August 31st, 2010
jeff-rosenberg

Poll shows gubernatorial race much tighter, but is it accurate?

According to a new MPR/Humphrey Institute poll, the race is now deadlocked. To some extent, the race was always going to tighten up once all of the candidates firmed up. On the other hand, a significant amount of the change can be attributed to the poll’s methodology.

Here are the poll’s results, for what they’re worth:

Mark Dayton: 34%
Tom Emmer: 34%
Tom Horner: 13%
Undecided: 19%

Now, what are the issues with the poll? First of all, it was a somewhat small sample of 750 people, with an estimated margin of error of 5.3 percentage points.

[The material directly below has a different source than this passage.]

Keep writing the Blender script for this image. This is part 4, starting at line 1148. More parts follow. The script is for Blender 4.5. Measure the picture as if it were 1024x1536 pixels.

That means one candidate could have as much as a 10-point lead, even if that is fairly unlikely. Even worse is the methodology: The poll was based on a “landline, random-digit dial survey.”

Landline? Are you kidding me? I wonder how many younger voters were missed. Not having a landline, I could never have been contacted for this poll.

Maybe that helps to account for the poll’s likely-voter model:

Republican: 46%
Democrat: 41%
Independent: 13%

You’ll have to excuse me if I don’t buy that. The oversampling of Republicans is yet another reason to suspect that this poll overstates the extent to which the race has actually narrowed.

Ultimately, this is just a single poll, and time will tell whether it’s an outlier. I suspect its broad finding — the race narrowing — is probably accurate. But I also suspect that future polls will continue to show a Dayton lead, just a somewhat smaller one.